User experience (UX) website designs are all about enhancing the satisfaction that website visitors get out of your website. When a website is working well it’s firing on all cylinders in terms of accessibility, usability, and the sheer pleasure that your customers get from perusing around your website.
The reason that your customers love UX-designed websites—even if they don’t know that your website is UX-designed, or even what UX stands for—is that these kinds of websites have been created with an ideal user in mind all the while. UX-designed sites start with a “first draft” process known as website wireframing followed by extensive user testing.
Personas and storyboards are also created to give web and app developers more of an idea about how users will make use of your website (or app) as they go about their day-to-day lives. The really interesting thing about all of this is that there’s a lot of crossover between UX-designed websites and inbound marketing…right down to the terminology.
Inbound marketing, UX designs and buyer personas
Inbound marketing is the marketing approach of choice for cost-efficiently reaching out to customers. Three-forths of marketers around the world prioritize an inbound marketing approach and inbound marketing campaigns have far greater ROI than traditional forms of outbound marketing.
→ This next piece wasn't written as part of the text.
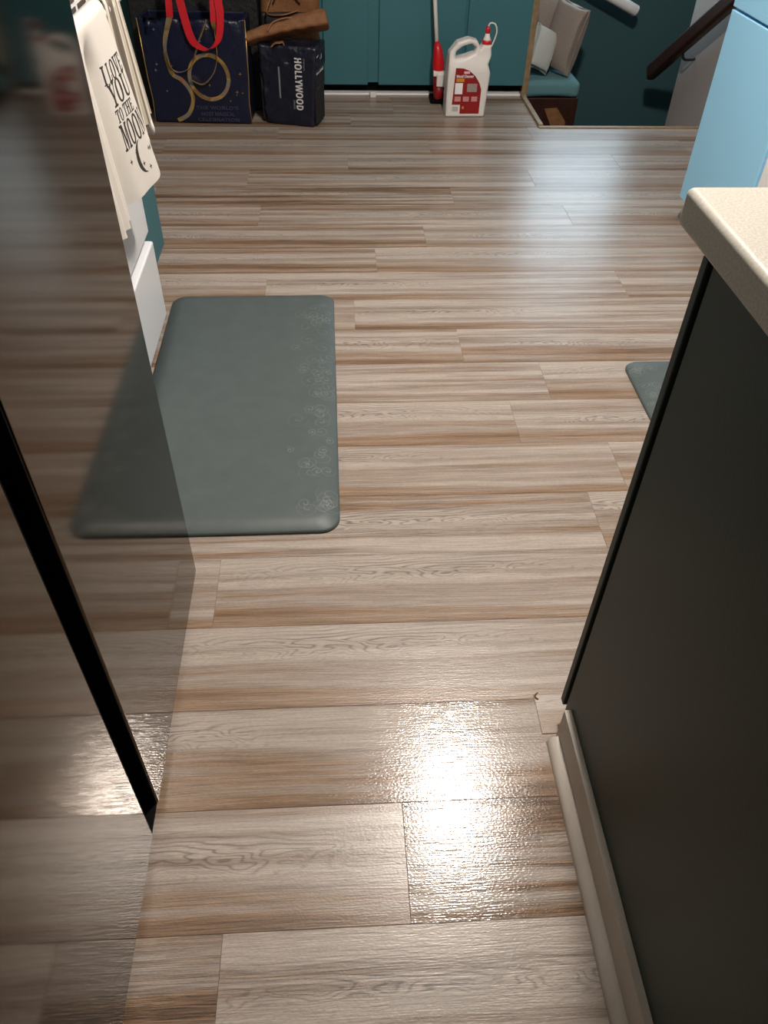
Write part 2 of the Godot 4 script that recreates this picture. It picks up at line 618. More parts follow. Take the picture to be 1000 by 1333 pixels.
func setting() -> void:
	var t := 0.12
	struct("wall_left", span(Vector3(-1.25 - t, -0.1, 1.7), Vector3(-1.25, 2.55, -5.6), 0.002), M.wall)
	struct("wall_right", span(Vector3(2.75, -1.2, 1.7), Vector3(2.75 + t, 2.55, -5.6), 0.002), M.wall)
	struct("wall_front", span(Vector3(-1.37, -0.1, 1.6), Vector3(2.87, 2.55, 1.6 + t), 0.002), M.wall)
	struct("ceiling", span(Vector3(-1.37, 2.45, 1.72), Vector3(2.87, 2.57, -5.6), 0.002), M.ceiling)
	# far wall of the kitchen behind the tall cabinet, and the sunk stairwell beyond the edge of the floor
	struct("wall_back", span(Vector3(-1.25, -0.1, -4.97), Vector3(1.03, 2.45, -5.09), 0.002), M.pale_wall)
	# stairwell back wall with an opening for its window
	var st := start()
	var zb := -5.46
	add_box(st, Vector3(1.89, -0.30, zb), Vector3(1.72, 1.75, t), 0.002)
	add_box(st, Vector3(1.89, 1.89, zb), Vector3(1.72, 1.12, t), 0.002)
	add_box(st, Vector3(1.18, 0.95, zb), Vector3(0.30, 0.76, t), 0.002)
	add_box(st, Vector3(2.35, 0.95, zb), Vector3(0.80, 0.76, t), 0.002)
	struct("wall_stairwell", st.commit(), M.dark_teal_wall)
	struct("wall_stair_side", span(Vector3(0.93, -1.2, -4.98), Vector3(1.03, 2.45, -5.42), 0.002), M.dark_teal_wall)
	# grey stair wall: stops short of the stairwell's back wall
	struct("wall_stair_right", span(Vector3(2.0, -1.2, -4.06), Vector3(2.1, 2.45, -4.895), 0.004), M.grey_wall)
	struct("wall_floor_edge", span(Vector3(1.035, -1.2, -3.93), Vector3(2.75, -0.02, -4.03), 0.002), M.wall)
	var w := struct("window_1", box(Vector3(0.66, 0.06, 0.05), 0.004, Vector3(1.64, 0.56, -5.40)), M.white)
	var pane := mat(rgb(214, 232, 245), 0.5)
	pane.emission_enabled = true
	pane.emission = Color(0.82, 0.93, 1.0)
	pane.emission_energy_multiplier = 0.3
	part("window_pane", span(Vector3(1.33, 0.57, -5.44), Vector3(1.95, 1.33, -5.42), 0.001), pane, w)

# ------------------------------------------------------------------ floor
func plank_mesh(x0: float, x1: float, z0: float, z1: float, u0: float, flip: bool) -> ArrayMesh:
	var st := start()
	var g := 0.00012
	var b := 0.0006
	x0 += g; x1 -= g; z0 += g; z1 -= g
	var lo := -0.006
	var uv := func(p: Vector3) -> Vector2:
		var u := u0 + (p.x - x0) / 1.22
		var v := (p.z - z0) / (z1 - z0)
		return Vector2(1.0 - u if flip else u, v * 0.996 + 0.002)
	var top := [Vector3(x0 + b, 0, z0 + b), Vector3(x1 - b, 0, z0 + b), Vector3(x1 - b, 0, z1 - b), Vector3(x0 + b, 0, z1 - b)]
	var rim := [Vector3(x0, -b * 0.6, z0), Vector3(x1, -b * 0.6, z0), Vector3(x1, -b * 0.6, z1), Vector3(x0, -b * 0.6, z1)]
	var faces := [[top[0], top[1], top[2], top[3], Vector3.UP]]
	var outs := [Vector3(0, 0, -1), Vector3(1, 0, 0), Vector3(0, 0, 1), Vector3(-1, 0, 0)]
	for k in 4:
		var l := (k + 1) % 4
		faces.append([top[k], top[l], rim[l], rim[k], (outs[k] + Vector3.UP).normalized()])
		faces.append([rim[k], rim[l], Vector3(rim[l].x, lo, rim[l].z), Vector3(rim[k].x, lo, rim[k].z), outs[k]])
	for f in faces:
		var q := [f[0], f[1], f[2], f[0], f[2], f[3]]
		if (f[1] - f[0]).cross(f[2] - f[0]).dot(f[4]) > 0: q = [f[0], f[2], f[1], f[0], f[3], f[2]]
		for p in q:
			st.set_normal(f[4])
			st.set_uv(uv.call(p))
			st.add_vertex(p)
	st.generate_tangents()
	return st.commit()

func floor_planks() -> void:
	var st := start()
	add_box(st, Vector3(0.75, -0.056, -1.215), Vector3(4.0, 0.1, 5.63), 0.002)
	add_box(st, Vector3(-0.11, -0.056, -4.50), Vector3(2.28, 0.1, 0.94), 0.002)
	var fl := struct("floor", st.commit(), M.sub)
	var prints := []
	var relief := plank_relief()
	for k in 8:
		var m := mat(Color(0.90, 0.892, 0.886), 0.30)
		var t := plank_texture(k)
		m.albedo_texture = t
		m.heightmap_enabled = true
		m.heightmap_texture = relief
		m.heightmap_scale = 0.03
		m.metallic_specular = 0.5
		prints.append(m)
	var wet := []
	for k in 8:
		var m: StandardMaterial3D = prints[k].duplicate()
		m.roughness = 0.15
		m.heightmap_scale = 0.034
		wet.append(m)
	# end joints seen in the photograph, by row
	var joint := {0: 0.089, -1: -0.194, 4: 0.597, 7: 0.591, 9: 0.052, 11: 0.139, 12: 0.332, 13: 0.922, 14: 0.482, 15: 0.85, 16: 0.058, 17: 0.442, 18: -0.267, 1: -0.52, 2: -0.40, 3: 0.95, 5: 0.70, 6: -0.75, 8: -0.85, 10: 0.98}
	var last := -1
	for row in range(-5, 24):
		var z1 := ROW0 - row * ROW
		var z0 := z1 - ROW
		var xmax := 2.05
		if row == 19 - 1: z0 = -4.035
		if row >= 19: xmax = 1.015
		if row == 19: z1 = -4.035
		if z0 < -4.96: z0 = -4.96
		if z1 - z0 < 0.02: continue
		var x: float = joint.get(row, rng.randf_range(-0.6, 0.6))
		while x > -1.24: x -= 1.22
		while x < xmax:
			var a := maxf(x, -1.24)
			var b := minf(x + 1.22, xmax)
			if b - a > 0.01 and not (z0 > -0.05 and (b < -0.6 or a > 1.0)):
				var k := rng.randi() % 8
				if k == last: k = (k + 3) % 8
				if row == 2: k = 1
				if row == 3: k = 1
				if row == 1: k = 4
				if row == 0: k = 7 if x > 0.0 else 2
				if row == -1: k = 7 if x < -0.25 else 5
				last = k
				var near := row <= 1 and row >= 0 and b > 0.15
				part("plank", plank_mesh(a, b, z0, z1, (a - x) / 1.22, rng.randf() < 0.3 and row > 4), (wet if near else prints)[k], fl)
			x += 1.22
	# the stair edge: light wood nosings
	struct("trim_1", span(Vector3(1.012, -0.03, -4.022), Vector3(2.0, 0.006, -4.05), 0.004), M.trim_wood)
	struct("trim_2", span(Vector3(1.014, -0.03, -4.05), Vector3(1.04, 0.012, -4.60), 0.004), M.trim_wood)
	# offcut that fills the gap before the base board
	var off := part("plank", plank_mesh(0.353, 0.415, -0.800, -0.717, 0.2, false), prints[4], fl)
	off.position.y = 0.0015

# ------------------------------------------------------------------ big things
func refrigerator() -> void:
	var x := -0.315
	var t := thing("refrigerator", "tall dark glossy steel refrigerator with two doors reflecting the plank floor", "refrigerator", Vector3(0, 0, 0))
	part("body", span(Vector3(-1.13, 0.02, -1.10), Vector3(x - 0.055, 1.78, -0.02), 0.006), M.dark, t)
	part("door", span(Vector3(x - 0.05, 0.022, -1.122), Vector3(x, 1.78, -0.606), 0.0035), M.steel, t)
	part("door", span(Vector3(x - 0.05, 0.022, -0.553), Vector3(x, 1.78, -0.03), 0.0035), M.steel, t)
	var st := start()
	add_box(st, Vector3(x - 0.045, 0.902, -0.5795), Vector3(0.01, 1.756, 0.053), 0.001)
	add_box(st, Vector3(x - 0.0255, 0.902, -0.6045), Vector3(0.048, 1.756, 0.003), 0.001)
	add_box(st, Vector3(x - 0.0255, 0.902, -0.5545), Vector3(0.048, 1.756, 0.003), 0.001)
	add_box(st, Vector3(x - 0.02, 0.026, -0.5795), Vector3(0.036, 0.006, 0.053), 0.001)
	part("handle_recess", st.commit(), M.black, t)
	part("kick_grille", span(Vector3(x - 0.10, 0.0, -1.08), Vector3(x - 0.045, 0.03, -0.06), 0.002), M.black, t)

func peninsula() -> void:
	var t := thing("base_cabinet", "dark green end of a base cabinet under the pale worktop", "cabinet")
	part("body", span(Vector3(0.403, 0.0, -0.745), Vector3(1.32, 0.898, 0.30), 0.003), M.green, t)
	part("side_panel", span(Vector3(0.3895, 0.03, -0.734), Vector3(0.404, 0.898, 0.30), 0.001), M.green, t)
	part("stile", span(Vector3(0.387, 0.053, -0.758), Vector3(0.42, 0.898, -0.743), 0.002), M.green, t)
	part("door", span(Vector3(0.425, 0.11, -0.770), Vector3(0.86, 0.70, -0.745), 0.003), M.green, t)
	part("door", span(Vector3(0.87, 0.11, -0.770), Vector3(1.30, 0.70, -0.745), 0.003), M.green, t)
	part("drawer", span(Vector3(0.425, 0.715, -0.770), Vector3(1.30, 0.875, -0.745), 0.003), M.green, t)
	# base board and quarter round along it
	struct("baseboard_right", span(Vector3(0.377, 0.0, -0.712), Vector3(0.390, 0.088, 0.30), 0.0015), M.base)
	var qr := PackedVector2Array([Vector2(0, 0)])
	for k in 10:
		var a := PI / 2 * k / 9.0
		qr.append(Vector2(-0.021 * cos(a), 0.021 * sin(a)))
	struct("trim_3", extrude(qr, 1.0, Transform3D(Basis.IDENTITY, Vector3(0.378, 0.0, -0.70))), M.base)
	# worktop with its eased edge
	var st := start()
	add_box(st, Vector3(0.8655, 0.9195, -0.262), Vector3(0.965, 0.043, 1.146), 0.008)
	tag(part("worktop", st.commit(), M.top), "pale speckled worktop with a thick rounded edge on the dark green cabinet", "worktop")

func tag(o: Node, label: String, category: String, group := "") -> Node:
	o.set_meta("label", label)
	o.set_meta("category", category)
	if group: o.set_meta("group", group)
	return o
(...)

Blogging, videos, whitepapers, search engine optimization, social media marketing…these all contribute to the fact that inbound marketing gives companies more online reach, higher brand awareness, and more organic traffic regularly filtering into their websites.
The unsung hero of inbound marketing, though, and the reason that it’s so powerful as a marketing approach has a lot to do with the fact that it foregrounds the user experience and relies on informed buyer personas from the outset.
Buyer personas help with inbound marketing because they tell you how to market content more effectively to your prospects, customers, and even your ideal buyer.
Where do buyer personas come from?
In an inbound marketing context, buyer personas come from your own market research. You’ll also learn more as you go along from feedback and surveys that customers provide your company in order to get more out of the relationship.
You might even have up to one or two dozen buyer personas created from market research, trends you’ve spotted that inform that ways leads like to take in your inbound marketing content, and responses from your own sales team on what works best for sales qualified leads.
Personas are also created for UX-designed websites in order to make the overall experience more seamless and pleasurable for your target audience. These personas can come from customer surveys, just like your inbound marketing buyer personas, but they’ll generally be more heavily informed by user testing on the UX-designed website or app itself.
How creating personas improves inbound marketing.
The underlying aim of inbound marketing is to cost-efficiently increase your online reach and turn more prospects and leads into promoters of your company. This whole process is greatly facilitated by delivering customized content to a targeted group of people possibly before they’re even aware of a problem.
Creating a lineup of buyer personas informed by market research and customer surveys can greatly facilitate the buyer’s journey from the awareness to consideration to the decision phase of making a purchase from your company. The more that you tailor your content to research-driven buyer personas, the more targeted content that you can deliver right when your customers need it most.
In the same way that buyer personas help to facilitate the buyer’s journey and turn strangers into promoters of your company, UX-designed websites and apps that make use of personas help your ideal customer to access and navigate your online content. This means that your target audience will be able to get what they want from your website…when they need it.
Resulting higher website usability and website satisfaction scores means that customer will stick around longer, check out more of your inbound marketing content, and be happier all-around with their interaction with your brand. It’s hard to think of a better way to offer value to customers that simultaneously pays dividends for your business.
UX-designed Websites and Streamlined Inbound Marketing
Personas and a user-centric focus – as opposed to an emphasis on your company, brand or new products per se – create more satisfied customers over time. When customers browse a UX-designed website they get the feeling that your company is looking out for them.
UX-designed websites work hand-in-hand with inbound marketing in that customers can go right from an email marketing message, social media post or search engine result right to your UX-designed website without a hitch.
That’s so powerful because it respects the customer’s time, creates more trust between customers and your company, and results in a much higher share of positive customer interactions with your brand.